Le nuove tecnologie permettono infatti soluzioni aggiornate ai problemi sociali, ma rilevano anche nuovi bisogni.
L’Unione europea ha recepito l’importanza di questi processi, che favorisce e amplifica con gli indirizzi politici della Commissione europea.
Ne fanno parte social challenges delle politiche industriali e della ricerca; i modelli delle smart communities, delle smart cities e l’agenda di innovazione sociale. II social business è inoltre parte integrante della programmazione 2014-2020 dei fondi comunitari, e per investimenti in business sociali sono stati costituiti specifici fondi sociali.
Le realtà dei singoli Stati europei sono però diverse.
In Gran Bretagna – il modello più importante e consolidato nel nostro continente – l’impulso è stato governativo, stimolando un intervento consistente di istituti di credito e di aziende, per creare un corposo Fondo che compensasse le risorse carenti, e mediasse tra offerta e domanda di investimento.

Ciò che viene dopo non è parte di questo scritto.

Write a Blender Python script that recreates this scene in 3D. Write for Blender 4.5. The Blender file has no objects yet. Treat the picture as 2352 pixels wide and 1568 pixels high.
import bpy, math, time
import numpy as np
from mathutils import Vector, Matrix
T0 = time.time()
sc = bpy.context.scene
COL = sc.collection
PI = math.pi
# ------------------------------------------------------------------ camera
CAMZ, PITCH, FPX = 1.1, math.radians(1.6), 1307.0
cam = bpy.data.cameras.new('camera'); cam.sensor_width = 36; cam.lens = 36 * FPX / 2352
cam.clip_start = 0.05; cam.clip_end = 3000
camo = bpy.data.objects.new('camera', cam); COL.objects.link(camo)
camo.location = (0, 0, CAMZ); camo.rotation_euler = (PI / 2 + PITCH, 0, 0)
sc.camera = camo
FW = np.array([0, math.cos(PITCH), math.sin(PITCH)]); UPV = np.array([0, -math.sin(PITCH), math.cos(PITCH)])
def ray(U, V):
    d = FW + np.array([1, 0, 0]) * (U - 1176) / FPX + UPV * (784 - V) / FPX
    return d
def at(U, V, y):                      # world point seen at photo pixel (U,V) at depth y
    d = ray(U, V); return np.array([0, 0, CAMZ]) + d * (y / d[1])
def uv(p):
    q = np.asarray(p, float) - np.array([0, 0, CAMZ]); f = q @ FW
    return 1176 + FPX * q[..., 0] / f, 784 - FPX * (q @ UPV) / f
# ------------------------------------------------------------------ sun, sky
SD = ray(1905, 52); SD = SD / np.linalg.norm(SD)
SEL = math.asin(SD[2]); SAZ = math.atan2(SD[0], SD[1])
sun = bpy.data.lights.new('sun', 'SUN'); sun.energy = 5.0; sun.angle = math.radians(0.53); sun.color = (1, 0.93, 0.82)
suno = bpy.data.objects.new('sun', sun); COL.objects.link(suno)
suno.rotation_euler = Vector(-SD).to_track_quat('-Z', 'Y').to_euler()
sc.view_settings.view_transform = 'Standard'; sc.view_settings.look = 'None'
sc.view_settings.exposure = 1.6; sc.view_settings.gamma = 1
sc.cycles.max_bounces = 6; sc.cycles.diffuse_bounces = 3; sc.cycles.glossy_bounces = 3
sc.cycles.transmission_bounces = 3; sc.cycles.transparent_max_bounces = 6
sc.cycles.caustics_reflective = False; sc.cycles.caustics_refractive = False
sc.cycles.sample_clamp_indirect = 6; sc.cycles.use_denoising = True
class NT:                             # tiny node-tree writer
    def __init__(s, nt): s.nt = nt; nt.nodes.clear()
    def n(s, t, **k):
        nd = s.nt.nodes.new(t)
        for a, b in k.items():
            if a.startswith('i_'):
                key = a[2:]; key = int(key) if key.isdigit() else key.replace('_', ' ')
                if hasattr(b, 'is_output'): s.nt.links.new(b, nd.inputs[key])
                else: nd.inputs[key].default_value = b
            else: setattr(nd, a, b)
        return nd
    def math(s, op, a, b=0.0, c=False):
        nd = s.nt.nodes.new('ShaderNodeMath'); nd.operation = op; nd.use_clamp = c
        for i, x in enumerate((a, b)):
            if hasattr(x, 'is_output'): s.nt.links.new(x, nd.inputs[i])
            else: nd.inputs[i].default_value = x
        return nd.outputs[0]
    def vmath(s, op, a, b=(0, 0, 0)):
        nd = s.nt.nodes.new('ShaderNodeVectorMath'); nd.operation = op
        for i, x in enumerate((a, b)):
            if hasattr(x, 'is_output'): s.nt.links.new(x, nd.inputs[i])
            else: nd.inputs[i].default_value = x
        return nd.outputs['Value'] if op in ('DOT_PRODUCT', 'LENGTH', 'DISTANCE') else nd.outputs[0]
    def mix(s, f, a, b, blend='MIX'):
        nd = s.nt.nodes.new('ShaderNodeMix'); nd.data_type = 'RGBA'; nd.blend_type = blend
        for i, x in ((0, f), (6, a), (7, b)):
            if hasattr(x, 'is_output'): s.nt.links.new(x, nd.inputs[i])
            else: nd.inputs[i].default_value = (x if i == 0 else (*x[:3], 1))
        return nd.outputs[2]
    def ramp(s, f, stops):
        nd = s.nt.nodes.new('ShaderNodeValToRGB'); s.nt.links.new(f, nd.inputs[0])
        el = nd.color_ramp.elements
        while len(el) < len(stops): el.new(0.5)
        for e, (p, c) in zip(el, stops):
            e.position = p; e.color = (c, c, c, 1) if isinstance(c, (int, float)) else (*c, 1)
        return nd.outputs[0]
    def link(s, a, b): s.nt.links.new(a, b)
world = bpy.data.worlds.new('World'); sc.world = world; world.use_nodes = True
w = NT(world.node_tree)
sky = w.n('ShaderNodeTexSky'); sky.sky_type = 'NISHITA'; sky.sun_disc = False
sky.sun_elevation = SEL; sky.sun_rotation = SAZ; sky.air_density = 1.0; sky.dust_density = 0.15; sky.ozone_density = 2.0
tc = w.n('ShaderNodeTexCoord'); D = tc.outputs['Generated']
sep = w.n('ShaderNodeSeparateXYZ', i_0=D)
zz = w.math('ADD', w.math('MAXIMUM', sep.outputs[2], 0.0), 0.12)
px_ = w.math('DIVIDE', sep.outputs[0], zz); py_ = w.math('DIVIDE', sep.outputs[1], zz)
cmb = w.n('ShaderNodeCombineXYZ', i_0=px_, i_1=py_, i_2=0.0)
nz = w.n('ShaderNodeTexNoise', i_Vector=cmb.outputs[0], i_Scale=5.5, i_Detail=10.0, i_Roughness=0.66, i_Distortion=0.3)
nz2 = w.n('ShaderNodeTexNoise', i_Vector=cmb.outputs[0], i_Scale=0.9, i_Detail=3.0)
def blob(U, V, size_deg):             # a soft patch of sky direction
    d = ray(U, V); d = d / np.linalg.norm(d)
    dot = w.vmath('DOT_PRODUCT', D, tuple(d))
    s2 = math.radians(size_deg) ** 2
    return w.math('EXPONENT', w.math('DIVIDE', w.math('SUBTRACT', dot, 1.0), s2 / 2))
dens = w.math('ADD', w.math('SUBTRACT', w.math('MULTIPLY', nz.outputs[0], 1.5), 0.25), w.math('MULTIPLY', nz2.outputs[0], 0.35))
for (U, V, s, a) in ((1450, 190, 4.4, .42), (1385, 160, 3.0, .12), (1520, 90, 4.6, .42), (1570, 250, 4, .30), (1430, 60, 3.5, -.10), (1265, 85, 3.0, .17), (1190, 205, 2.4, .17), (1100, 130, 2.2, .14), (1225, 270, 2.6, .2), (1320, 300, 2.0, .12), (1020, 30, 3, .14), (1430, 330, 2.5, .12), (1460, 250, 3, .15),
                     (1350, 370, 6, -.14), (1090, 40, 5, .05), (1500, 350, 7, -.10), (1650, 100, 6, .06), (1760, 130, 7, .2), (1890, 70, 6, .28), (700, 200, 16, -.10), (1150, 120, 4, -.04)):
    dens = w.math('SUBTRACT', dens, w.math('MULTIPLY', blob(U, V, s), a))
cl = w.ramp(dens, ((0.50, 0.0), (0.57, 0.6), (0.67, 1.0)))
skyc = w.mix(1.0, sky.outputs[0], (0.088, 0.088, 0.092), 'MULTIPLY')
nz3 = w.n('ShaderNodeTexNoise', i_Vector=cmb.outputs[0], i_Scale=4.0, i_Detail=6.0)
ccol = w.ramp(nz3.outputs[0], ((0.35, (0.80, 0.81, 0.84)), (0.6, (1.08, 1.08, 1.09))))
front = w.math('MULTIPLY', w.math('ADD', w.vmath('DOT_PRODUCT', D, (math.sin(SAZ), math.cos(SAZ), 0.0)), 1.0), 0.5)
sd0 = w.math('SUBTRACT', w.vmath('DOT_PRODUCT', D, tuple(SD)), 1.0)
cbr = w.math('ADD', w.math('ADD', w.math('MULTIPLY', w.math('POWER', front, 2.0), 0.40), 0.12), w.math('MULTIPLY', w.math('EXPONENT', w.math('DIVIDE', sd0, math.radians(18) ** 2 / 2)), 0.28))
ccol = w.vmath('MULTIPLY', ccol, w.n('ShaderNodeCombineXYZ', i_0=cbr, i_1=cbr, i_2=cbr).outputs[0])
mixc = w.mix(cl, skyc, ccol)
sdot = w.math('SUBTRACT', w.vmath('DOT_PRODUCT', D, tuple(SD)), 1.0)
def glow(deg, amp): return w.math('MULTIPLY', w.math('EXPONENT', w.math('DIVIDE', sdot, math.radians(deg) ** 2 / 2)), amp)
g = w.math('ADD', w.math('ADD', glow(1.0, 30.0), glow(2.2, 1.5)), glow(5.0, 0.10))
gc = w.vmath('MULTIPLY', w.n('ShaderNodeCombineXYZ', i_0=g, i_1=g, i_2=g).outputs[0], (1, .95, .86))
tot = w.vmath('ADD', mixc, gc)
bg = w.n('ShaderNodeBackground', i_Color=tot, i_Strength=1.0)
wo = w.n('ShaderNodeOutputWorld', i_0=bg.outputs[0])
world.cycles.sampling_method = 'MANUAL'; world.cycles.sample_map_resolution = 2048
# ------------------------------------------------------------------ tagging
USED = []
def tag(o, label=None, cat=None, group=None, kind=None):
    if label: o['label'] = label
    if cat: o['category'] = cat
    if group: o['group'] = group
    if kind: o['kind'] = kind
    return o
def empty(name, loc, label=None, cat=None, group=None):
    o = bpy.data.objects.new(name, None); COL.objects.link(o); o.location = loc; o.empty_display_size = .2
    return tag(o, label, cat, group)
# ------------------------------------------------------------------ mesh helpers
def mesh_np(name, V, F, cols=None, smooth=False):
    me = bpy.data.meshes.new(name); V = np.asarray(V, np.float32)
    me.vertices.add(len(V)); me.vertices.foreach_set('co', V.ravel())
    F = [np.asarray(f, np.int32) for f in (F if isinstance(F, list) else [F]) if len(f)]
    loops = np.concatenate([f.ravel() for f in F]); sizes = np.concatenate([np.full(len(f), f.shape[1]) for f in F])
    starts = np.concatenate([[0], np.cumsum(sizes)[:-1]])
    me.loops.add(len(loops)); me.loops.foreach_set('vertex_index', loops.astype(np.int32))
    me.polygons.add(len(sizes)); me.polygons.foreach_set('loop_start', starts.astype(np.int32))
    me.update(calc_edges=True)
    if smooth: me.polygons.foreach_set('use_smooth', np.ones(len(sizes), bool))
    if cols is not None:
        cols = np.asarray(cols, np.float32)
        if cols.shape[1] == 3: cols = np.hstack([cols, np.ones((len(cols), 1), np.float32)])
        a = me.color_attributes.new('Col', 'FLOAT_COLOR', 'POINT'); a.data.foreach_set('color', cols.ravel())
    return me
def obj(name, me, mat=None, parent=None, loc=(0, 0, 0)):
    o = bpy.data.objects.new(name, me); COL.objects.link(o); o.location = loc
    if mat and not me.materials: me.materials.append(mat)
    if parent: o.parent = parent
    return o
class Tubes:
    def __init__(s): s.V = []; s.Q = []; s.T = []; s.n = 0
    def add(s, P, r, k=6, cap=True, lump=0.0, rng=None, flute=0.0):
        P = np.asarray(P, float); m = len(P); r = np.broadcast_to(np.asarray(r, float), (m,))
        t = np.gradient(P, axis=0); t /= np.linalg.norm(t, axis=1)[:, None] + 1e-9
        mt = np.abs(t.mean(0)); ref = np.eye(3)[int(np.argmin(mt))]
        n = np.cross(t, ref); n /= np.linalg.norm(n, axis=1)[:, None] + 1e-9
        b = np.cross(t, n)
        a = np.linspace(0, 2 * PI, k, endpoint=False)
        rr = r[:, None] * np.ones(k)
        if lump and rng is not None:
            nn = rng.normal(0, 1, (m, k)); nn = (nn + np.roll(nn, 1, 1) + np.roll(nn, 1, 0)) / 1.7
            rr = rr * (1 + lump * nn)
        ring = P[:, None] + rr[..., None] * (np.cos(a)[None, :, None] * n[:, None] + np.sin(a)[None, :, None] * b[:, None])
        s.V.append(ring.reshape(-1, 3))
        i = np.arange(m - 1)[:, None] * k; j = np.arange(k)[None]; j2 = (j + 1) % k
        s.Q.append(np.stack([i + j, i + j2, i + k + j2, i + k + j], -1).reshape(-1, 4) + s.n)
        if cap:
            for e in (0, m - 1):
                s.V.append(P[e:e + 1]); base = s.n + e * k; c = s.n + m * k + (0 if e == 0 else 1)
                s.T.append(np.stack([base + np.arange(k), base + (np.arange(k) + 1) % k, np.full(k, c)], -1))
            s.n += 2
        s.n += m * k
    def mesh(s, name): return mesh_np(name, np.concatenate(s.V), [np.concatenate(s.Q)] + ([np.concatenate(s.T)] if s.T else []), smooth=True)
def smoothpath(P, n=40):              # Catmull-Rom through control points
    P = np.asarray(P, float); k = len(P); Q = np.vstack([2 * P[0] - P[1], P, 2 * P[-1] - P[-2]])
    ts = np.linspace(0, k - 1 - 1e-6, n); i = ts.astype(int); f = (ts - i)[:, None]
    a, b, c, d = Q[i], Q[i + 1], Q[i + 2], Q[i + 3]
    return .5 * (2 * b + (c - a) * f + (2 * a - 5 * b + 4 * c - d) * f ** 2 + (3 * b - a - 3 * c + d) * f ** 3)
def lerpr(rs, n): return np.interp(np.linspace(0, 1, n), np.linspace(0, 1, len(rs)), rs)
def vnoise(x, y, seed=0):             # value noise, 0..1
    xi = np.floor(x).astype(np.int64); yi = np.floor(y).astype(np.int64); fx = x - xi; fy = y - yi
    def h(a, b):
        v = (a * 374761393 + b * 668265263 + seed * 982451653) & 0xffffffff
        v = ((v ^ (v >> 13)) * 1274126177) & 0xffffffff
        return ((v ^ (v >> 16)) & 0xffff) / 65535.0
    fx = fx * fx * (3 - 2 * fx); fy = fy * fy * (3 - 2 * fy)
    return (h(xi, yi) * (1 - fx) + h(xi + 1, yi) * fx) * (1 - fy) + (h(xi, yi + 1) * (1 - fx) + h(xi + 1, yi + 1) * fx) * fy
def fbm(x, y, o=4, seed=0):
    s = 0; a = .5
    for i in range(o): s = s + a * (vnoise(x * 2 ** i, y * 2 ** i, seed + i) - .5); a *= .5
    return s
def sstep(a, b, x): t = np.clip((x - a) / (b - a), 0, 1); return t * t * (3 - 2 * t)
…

Il governo coinvolge investitori privati in progetti che ricevono la loro remunerazione in caso di successo (social impact bond).
Nel nostro paese è stata invece finora prevalente la convivenza dei finanziamenti pubblici con quelli delle Fondazioni bancarie, o delle poche banche a vocazione sociale, come Banca Prossima e Banca Etica. Ma il contesto nazionale presenta un tessuto vitalissimo e anche potenzialmente assai innovativo, che aspetta solo di essere sostenuto. Giungerebbe così anche dalla crescita aggiuntiva, generata dalle aziende che investono in un processo integrato di qualità e sostenibilità, una spinta non secondaria al processo di sviluppo economico, indispensabile per incrementare il nostro tasso di occupazione e uscire definitivamente dalla crisi. Lo scenario delle azioni possibili nel breve-medio periodo è ampio: a livello governativo nazionale esiste un’attenzione, testimoniata anche dalla rapida introduzione delle “società benefit”, ma è necessaria la costruzione del mosaico completo.
Questo non può non comprendere, a livello iniziale, una quadro normativo di riferimento che favorisca e sostenga un mercato della finanza a impatto sociale; un sistema di garanzie e di agevolazioni che oltrepassi la logica del riconoscimento esclusivamente reputazionale per le imprese; non ultimo, un sistema di valutazione dello stato socio-economico del paese che superi il solo pil come misuratore. Un eco-sistema che offra una regolamentazione dalla struttura certa e agile e che favorisca la promozione di progetti-pilota.